Collected material:
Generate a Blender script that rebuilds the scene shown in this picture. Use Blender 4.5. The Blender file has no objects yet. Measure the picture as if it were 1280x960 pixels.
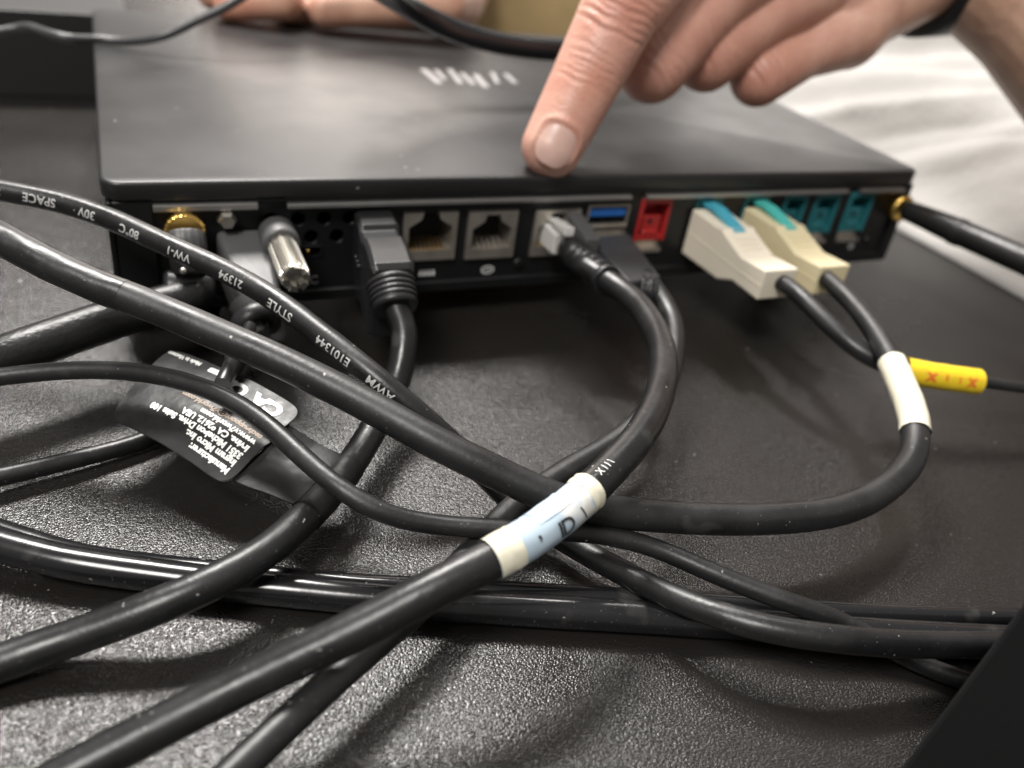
import bpy, bmesh, math, random
import numpy as np
from mathutils import Vector, Matrix, noise

# ------------------------------------------------------------------ camera, world, lights, exposure
S = 0.01                                     # everything below is written in centimetres
CAM = np.array([0.68666, -19.76019, 11.7909])
ROT = np.array([[0.9138242541635266, -0.3838662652974434, 0.13255912970847006],
                [-0.11045238773519514, -0.5490332656752037, -0.8284701221079824],
                [0.39080110356301234, 0.742434619039693, -0.5441188600897029]])
FPX = 1038.2143
scene = bpy.context.scene
COL = scene.collection
cam_d = bpy.data.cameras.new('camera')
cam = bpy.data.objects.new('camera', cam_d)
COL.objects.link(cam)
cam.matrix_world = Matrix(((ROT[0][0], -ROT[1][0], -ROT[2][0], CAM[0]*S),
                           (ROT[0][1], -ROT[1][1], -ROT[2][1], CAM[1]*S),
                           (ROT[0][2], -ROT[1][2], -ROT[2][2], CAM[2]*S), (0, 0, 0, 1)))
cam_d.sensor_fit = 'HORIZONTAL'
cam_d.sensor_width = 36
cam_d.lens = FPX/1280*36
cam_d.clip_start = 0.005
cam_d.clip_end = 50
cam_d.dof.use_dof = True
cam_d.dof.focus_distance = 0.156
cam_d.dof.aperture_fstop = 11.0
scene.camera = cam

world = bpy.data.worlds.new('World')
scene.world = world
world.use_nodes = True
bg = world.node_tree.nodes['Background']
bg.inputs[0].default_value = (1.0, 0.955, 0.91, 1)
bg.inputs[1].default_value = 0.32

def lamp(name, loc, target, sx, sy, power, col):
    d = bpy.data.lights.new(name, 'AREA')
    d.shape = 'RECTANGLE'; d.size = sx; d.size_y = sy
    d.energy = power; d.color = col
    o = bpy.data.objects.new(name, d)
    COL.objects.link(o)
    o.location = loc
    o.rotation_euler = (Vector(target)-Vector(loc)).to_track_quat('-Z', 'Y').to_euler()
    return o
lamp('ceiling_panel', (-0.04, 0.92, 1.42), (0.04, -0.08, 0), 0.72, 0.28, 56, (1.0, 0.965, 0.925))
lamp('ceiling_panel', (0.78, 0.80, 1.40), (0.05, -0.08, 0), 0.22, 0.11, 4.5, (1.0, 0.965, 0.925))
lamp('ceiling_panel', (-0.70, -0.70, 1.5), (0.1, 0, 0), 0.5, 0.5, 30, (1.0, 0.965, 0.925))
lamp('far_lid_light', (2.35, 2.15, 0.62), (0.2, 0.0, 0.04), 0.9, 0.8, 7, (1.0, 0.93, 0.86))  # added light, no such source known; brightens the right of the lid
lamp('far_lid_light', (0.74, 2.9, 0.85), (0.1, 0.0, 0.04), 0.92, 1.6, 22, (1.0, 0.90, 0.82))
scene.view_settings.view_transform = 'Standard'
scene.view_settings.look = 'None'
scene.view_settings.exposure = 0.0
scene.view_settings.gamma = 1.0

# ------------------------------------------------------------------ points in the place
def ray(px, py):
    return ROT.T @ np.array([(px-640)/FPX, (py-480)/FPX, 1.0])
def at(px, py, z):                           # the point at height z above the table
    d = ray(px, py); return CAM + d*((z-CAM[2])/d[2])
def aty(px, py, y):
    d = ray(px, py); return CAM + d*((y-CAM[1])/d[1])
def atx(px, py, x):
    d = ray(px, py); return CAM + d*((x-CAM[0])/d[0])
def atk(px, py, k):                          # the point k cm from the lens
    return CAM + ray(px, py)*k
def nrm(v):
    v = np.asarray(v, float); return v/(np.linalg.norm(v)+1e-12)

# ------------------------------------------------------------------ materials
MATS = {}
def mat(name, col, rough=0.5, metal=0.0, bump=0.0, bscale=300.0, var=0.0, vscale=60.0, coat=0.0, sss=0.0, spec=0.5, rvar=0.0, trans=0.0):
    if name in MATS: return MATS[name]
    m = bpy.data.materials.new(name); m.use_nodes = True
    nt = m.node_tree; n = nt.nodes; l = nt.links
    b = n['Principled BSDF']
    b.inputs['Base Color'].default_value = (*col, 1)
    b.inputs['Roughness'].default_value = rough
    b.inputs['Metallic'].default_value = metal
    b.inputs['Specular IOR Level'].default_value = spec
    b.inputs['Coat Weight'].default_value = coat
    b.inputs['Transmission Weight'].default_value = trans
    if sss:
        b.inputs['Subsurface Weight'].default_value = sss
        b.inputs['Subsurface Radius'].default_value = (1.0, 0.35, 0.18)
        b.inputs['Subsurface Scale'].default_value = 0.004
    tc = n.new('ShaderNodeTexCoord')
    if var or rvar:
        t = n.new('ShaderNodeTexNoise'); t.inputs['Scale'].default_value = vscale; t.inputs['Detail'].default_value = 6
        l.new(tc.outputs['Object'], t.inputs['Vector'])
        if var:
            r = n.new('ShaderNodeMapRange')
            r.inputs['From Min'].default_value = 0.3; r.inputs['From Max'].default_value = 0.7
            r.inputs['To Min'].default_value = 1-var; r.inputs['To Max'].default_value = 1+var
            l.new(t.outputs['Fac'], r.inputs['Value'])
            mx = n.new('ShaderNodeVectorMath'); mx.operation = 'SCALE'
            mx.inputs[0].default_value = col
            l.new(r.outputs['Result'], mx.inputs['Scale'])
            l.new(mx.outputs['Vector'], b.inputs['Base Color'])
        if rvar:
            r = n.new('ShaderNodeMapRange')
            r.inputs['From Min'].default_value = 0.3; r.inputs['From Max'].default_value = 0.7
            r.inputs['To Min'].default_value = max(0.02, rough-rvar); r.inputs['To Max'].default_value = rough+rvar
            l.new(t.outputs['Fac'], r.inputs['Value'])
            l.new(r.outputs['Result'], b.inputs['Roughness'])
    if bump:
        t = n.new('ShaderNodeTexNoise'); t.inputs['Scale'].default_value = bscale; t.inputs['Detail'].default_value = 3
        l.new(tc.outputs['Object'], t.inputs['Vector'])
        bp = n.new('ShaderNodeBump'); bp.inputs['Strength'].default_value = 0.8; bp.inputs['Distance'].default_value = bump
        l.new(t.outputs['Fac'], bp.inputs['Height']); l.new(bp.outputs['Normal'], b.inputs['Normal'])
    MATS[name] = m
    return m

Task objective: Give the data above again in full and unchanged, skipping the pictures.

The solution:
Generate a Blender script that rebuilds the scene shown in this picture. Use Blender 4.5. The Blender file has no objects yet. Measure the picture as if it were 1280x960 pixels.
import bpy, bmesh, math, random
import numpy as np
from mathutils import Vector, Matrix, noise

# ------------------------------------------------------------------ camera, world, lights, exposure
S = 0.01                                     # everything below is written in centimetres
CAM = np.array([0.68666, -19.76019, 11.7909])
ROT = np.array([[0.9138242541635266, -0.3838662652974434, 0.13255912970847006],
                [-0.11045238773519514, -0.5490332656752037, -0.8284701221079824],
                [0.39080110356301234, 0.742434619039693, -0.5441188600897029]])
FPX = 1038.2143
scene = bpy.context.scene
COL = scene.collection
cam_d = bpy.data.cameras.new('camera')
cam = bpy.data.objects.new('camera', cam_d)
COL.objects.link(cam)
cam.matrix_world = Matrix(((ROT[0][0], -ROT[1][0], -ROT[2][0], CAM[0]*S),
                           (ROT[0][1], -ROT[1][1], -ROT[2][1], CAM[1]*S),
                           (ROT[0][2], -ROT[1][2], -ROT[2][2], CAM[2]*S), (0, 0, 0, 1)))
cam_d.sensor_fit = 'HORIZONTAL'
cam_d.sensor_width = 36
cam_d.lens = FPX/1280*36
cam_d.clip_start = 0.005
cam_d.clip_end = 50
cam_d.dof.use_dof = True
cam_d.dof.focus_distance = 0.156
cam_d.dof.aperture_fstop = 11.0
scene.camera = cam

world = bpy.data.worlds.new('World')
scene.world = world
world.use_nodes = True
bg = world.node_tree.nodes['Background']
bg.inputs[0].default_value = (1.0, 0.955, 0.91, 1)
bg.inputs[1].default_value = 0.32

def lamp(name, loc, target, sx, sy, power, col):
    d = bpy.data.lights.new(name, 'AREA')
    d.shape = 'RECTANGLE'; d.size = sx; d.size_y = sy
    d.energy = power; d.color = col
    o = bpy.data.objects.new(name, d)
    COL.objects.link(o)
    o.location = loc
    o.rotation_euler = (Vector(target)-Vector(loc)).to_track_quat('-Z', 'Y').to_euler()
    return o
lamp('ceiling_panel', (-0.04, 0.92, 1.42), (0.04, -0.08, 0), 0.72, 0.28, 56, (1.0, 0.965, 0.925))
lamp('ceiling_panel', (0.78, 0.80, 1.40), (0.05, -0.08, 0), 0.22, 0.11, 4.5, (1.0, 0.965, 0.925))
lamp('ceiling_panel', (-0.70, -0.70, 1.5), (0.1, 0, 0), 0.5, 0.5, 30, (1.0, 0.965, 0.925))
lamp('far_lid_light', (2.35, 2.15, 0.62), (0.2, 0.0, 0.04), 0.9, 0.8, 7, (1.0, 0.93, 0.86))  # added light, no such source known; brightens the right of the lid
lamp('far_lid_light', (0.74, 2.9, 0.85), (0.1, 0.0, 0.04), 0.92, 1.6, 22, (1.0, 0.90, 0.82))
scene.view_settings.view_transform = 'Standard'
scene.view_settings.look = 'None'
scene.view_settings.exposure = 0.0
scene.view_settings.gamma = 1.0

# ------------------------------------------------------------------ points in the place
def ray(px, py):
    return ROT.T @ np.array([(px-640)/FPX, (py-480)/FPX, 1.0])
def at(px, py, z):                           # the point at height z above the table
    d = ray(px, py); return CAM + d*((z-CAM[2])/d[2])
def aty(px, py, y):
    d = ray(px, py); return CAM + d*((y-CAM[1])/d[1])
def atx(px, py, x):
    d = ray(px, py); return CAM + d*((x-CAM[0])/d[0])
def atk(px, py, k):                          # the point k cm from the lens
    return CAM + ray(px, py)*k
def nrm(v):
    v = np.asarray(v, float); return v/(np.linalg.norm(v)+1e-12)

# ------------------------------------------------------------------ materials
MATS = {}
def mat(name, col, rough=0.5, metal=0.0, bump=0.0, bscale=300.0, var=0.0, vscale=60.0, coat=0.0, sss=0.0, spec=0.5, rvar=0.0, trans=0.0):
    if name in MATS: return MATS[name]
    m = bpy.data.materials.new(name); m.use_nodes = True
    nt = m.node_tree; n = nt.nodes; l = nt.links
    b = n['Principled BSDF']
    b.inputs['Base Color'].default_value = (*col, 1)
    b.inputs['Roughness'].default_value = rough
    b.inputs['Metallic'].default_value = metal
    b.inputs['Specular IOR Level'].default_value = spec
    b.inputs['Coat Weight'].default_value = coat
    b.inputs['Transmission Weight'].default_value = trans
    if sss:
        b.inputs['Subsurface Weight'].default_value = sss
        b.inputs['Subsurface Radius'].default_value = (1.0, 0.35, 0.18)
        b.inputs['Subsurface Scale'].default_value = 0.004
    tc = n.new('ShaderNodeTexCoord')
    if var or rvar:
        t = n.new('ShaderNodeTexNoise'); t.inputs['Scale'].default_value = vscale; t.inputs['Detail'].default_value = 6
        l.new(tc.outputs['Object'], t.inputs['Vector'])
        if var:
            r = n.new('ShaderNodeMapRange')
            r.inputs['From Min'].default_value = 0.3; r.inputs['From Max'].default_value = 0.7
            r.inputs['To Min'].default_value = 1-var; r.inputs['To Max'].default_value = 1+var
            l.new(t.outputs['Fac'], r.inputs['Value'])
            mx = n.new('ShaderNodeVectorMath'); mx.operation = 'SCALE'
            mx.inputs[0].default_value = col
            l.new(r.outputs['Result'], mx.inputs['Scale'])
            l.new(mx.outputs['Vector'], b.inputs['Base Color'])
        if rvar:
            r = n.new('ShaderNodeMapRange')
            r.inputs['From Min'].default_value = 0.3; r.inputs['From Max'].default_value = 0.7
            r.inputs['To Min'].default_value = max(0.02, rough-rvar); r.inputs['To Max'].default_value = rough+rvar
            l.new(t.outputs['Fac'], r.inputs['Value'])
            l.new(r.outputs['Result'], b.inputs['Roughness'])
    if bump:
        t = n.new('ShaderNodeTexNoise'); t.inputs['Scale'].default_value = bscale; t.inputs['Detail'].default_value = 3
        l.new(tc.outputs['Object'], t.inputs['Vector'])
        bp = n.new('ShaderNodeBump'); bp.inputs['Strength'].default_value = 0.8; bp.inputs['Distance'].default_value = bump
        l.new(t.outputs['Fac'], bp.inputs['Height']); l.new(bp.outputs['Normal'], b.inputs['Normal'])
    MATS[name] = m
    return m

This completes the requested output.